Heat pumps operate by extracting heat from the outside air. They are less efficient when the temperature drops below freezing, when a back-up system using conventional fuel may be needed. In summer, they reverse operation, supplying air conditioning in the heat of the day.

A heat pump's only energy use is power to run coolant fluid through the system and a blower fan.

In many retrofits, a heat pump is added to an existing forced-air furnace. But Barry cautions that electric-fan motors on older furnaces might have a harder time with a new heat pump. He says heat pumps drive existing fans hard, causing accelerated wear and increased noise. New electric fans, with continuously variable speeds, are better matched to heat-pump operation, as well as quieter and more energy-efficient.

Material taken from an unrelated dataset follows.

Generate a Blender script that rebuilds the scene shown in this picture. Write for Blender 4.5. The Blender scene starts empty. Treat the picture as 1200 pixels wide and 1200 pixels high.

Heat pumps also need a backup energy source for those days when they struggle to extract enough heat from the air. The back-up fuel can be natural gas, electricity, propane or even oil.

An air-source heat pump can cost between $5,000 and $10,000. Homeowners can apply for a number of financial incentives.

Geothermal, a ground-source heating system, is 50 per cent more efficient than its air-based cousin. A geothermal heat pump extracts heat from underground, or sometimes from water. This requires either a bore driven into the ground, or laying out a field of pipes around a house.

This extra complexity means the cost of geothermal systems starts at $20,000. Installation costs can rise depending on the soil encountered around the property - for example, if diggers encounter rock. The geothermal field can also be arrayed underwater if the house is near shoreline.

Geothermal is a viable option if the annual heating bill of a large house is between $3,000 and $5,000 for oil, said Barry.

"That bill will be replaced by an annual electric tab of around $1,500. The system will pay for itself in 10 to 12 years."

People considering either system would be wise to check their electrical panels. Typically, installing a heat pump would trigger an upgrade to a 200-amp service. An upgrade in electrical service can cost about $3,500.

But not everybody is on gas, nor comfortable with a heat pump. For them, a wood-burning stove may be the answer.

"We sell a number of wood stoves, primarily to outlying rural areas," said Eric White, an estimator at Ark Solar. "For them, it can be a primary or an emergency source of heat."

While a cord of wood can cost between $180 and $200, he says people in rural areas have more access to cheaper - and even free - lumber from a variety of sources. They typically also have the room to store and dry the firewood.

A good wood stove costs around $4,000.

Forget about turning to the sun as an alternative to heat a house. The solar systems available are typically used to heat domestic hot water only.

"Unfortunately, there's not a lot of solar potential between October and March around here," White said.